Mr. Trump‘s team says if he gets another chance at the White House, he’s well-positioned to reinvigorate Republicans by continuing a realignment that’s seen lower-income and less-educated voters drift into Republicans’ orbit, even as college-educated and higher-income voters flee.

“President Trump is the undisputed leader of the party, which has now become the party of working-class men and women,” said Trump campaign spokesman Steven Cheung. “In just his first term, he led the economy to record highs, nominated three Supreme Court justices that overturned Roe v. Wade, made the United States respected on the world stage, secured the border, and built the America First movement from the ground up.”

Ford O’Connell, a Republican strategist, went further, saying Mr. Trump may be the only person who can lead the Republican Party to triumph over a Washington establishment bent on derailing the GOP.

“We are at the point where the next commander in chief cannot learn on the fly because you have to fix the mechanics in Washington to elevate the party brand,” Mr. O’Connell said. “We need someone who has the experience to go into Washington D.C. to clean it out.”

Jim Merrill, a veteran New Hampshire-based GOP strategist, acknowledged Mr. Trump‘s ability to find voters who haven’t backed Republicans.

“I think with Trump the one good thing he has shown in his years in public life has been his ability to bring nontraditional voters, or not your typical Republicans, out and get them involved in the process,” he said.

But he said it’s an “open question” whether those voters are loyal Republicans, or merely loyal to Mr.
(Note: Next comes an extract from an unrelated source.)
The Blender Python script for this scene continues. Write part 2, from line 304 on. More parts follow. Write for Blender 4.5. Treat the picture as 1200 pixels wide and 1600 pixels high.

Trump.

“I do think Ron DeSantis comes at it first from a Republican Party first perspective, whereas Donald Trump comes at it from a Donald Trump first perspective, which isn’t always good for the party,” he said.

David Kochel, an Iowa-based GOP strategist, put it more bluntly: “I can’t see how an unpopular one-term president in his late seventies can be good for the long-term health of a political party.”